Monday, July 2, 2012

Learning to Want, Part II

In Part I, described how in my early thirties I had reached a tough spot in my life. No, I wasn't homeless or destitute, but the easy trajectory of my charmed existence was headed in the wrong direction. My debt load had become excessive and my weight was at an all-time high.

Looking at my family for guidance wasn't very helpful.My parents and my brother were in the same boat. Most of my friends were, too. I didn't have any role models for success. Even my friends who earned significantly more than me were fretting about their finances. The few people I knew who were lean were eating the same crap that I did. There wasn't a template for me to follow to break out of the cycle that I felt trapped in.

This wasn't what I wanted my life to be like. I didn't want to spend the rest of my days struggling to make ends meet while my health slowly declined. I had to figure my way out of it, and the first part of the process was to figure out how I had gotten into it. I had a few tough lessons to learn and the first one was this:

I was living the life I felt I deserved, rather than the one I had earned.

This wasn't an easy lesson but it was an unavoidable truth. I was spending more money than I could earn and I was eating more food than I could burn. I had become one of the out-of-control consumers I was criticizing so many years ago. I had fallen prey to the consumer culture that surrounded me. Even though I was relatively disciplined in some ways, I used that as a rationalization to overindulge in others.

I didn't spend much money on clothes so I felt justified buying a new high end computer every year. As an IT worker, it was easy to give myself the green light on that as it was vaguely work related even though I rarely used it for work. I practiced restraint eating meals during the week but on Friday nights, I would order a large pizza and eat the whole thing on my own. I felt I had earned the indulgence by being good. Many years later, I crunched the numbers on what I was eating and realized that I was barely undereating during the week and overcompensating on the weekends. By far.

Those are just two examples that were easy to identify when I took a step back to evaluate my consumption patterns. It all seems so obvious in retrospect, but it seemed so reasonable at the time. My lifestyle was no more extravagant than the people who surrounded me. I deserved to live it up in little ways just like everyone else did. But just like everyone else, I was getting buried in debt and watching my waistline expand. Then it was time to learn the second tough lesson:

In spite of all that consumption, I still wasn't content with what I had.

That was an even more difficult lesson to learn.
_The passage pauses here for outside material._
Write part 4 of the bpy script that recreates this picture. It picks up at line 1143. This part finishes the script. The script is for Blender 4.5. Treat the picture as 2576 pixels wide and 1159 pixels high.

It was actually quite depressing to think that I had wasted so much with so little to show for it, but it gave me the one bit of insight I needed to start shifting my thinking. My contentment was not related to obtaining what I wanted. It was such a counter-intuitive concept but I couldn't deny it. Years of chasing more money and consuming more than I earned wasn't working. At one point, I even tried to rationalize the behavior as a motivator to keep earning more. The assumption was that eventually, I would earn enough to consume with wild abandon but I had to stop fooling myself. It wasn't working and I had to finally pay attention to the phrase I had uttered so many years ago:

"If you learn to want what you have, you'll already have what you want."

In the next part of the series, I'll detail some of the specific methods I found useful to unravel my consumption driven lifestyle and learned to find contentment.


  1. I love this series so far and I hope it is only part II of a many part series.

    If you're comfortable sharing more specific details about your former life compared to your current life, I'd be really interested in hearing more concretely how you've changed things, for example, your previous income vs. spendings compared to your current income and spendings.

    1. Thanks so much for the feedback. I have at least 2 or 3 more parts brewing as I arrange my thoughts and I'll start sharing specific methods I adopted in the next one.

      I wasn't planning on disclosing exact figures in terms of income and expenditure because it turned out to be mostly irrelevant (and I'll explain why), but I'll pay extra attention to providing concrete details about the methods I implemented to dig myself out of the hole financially.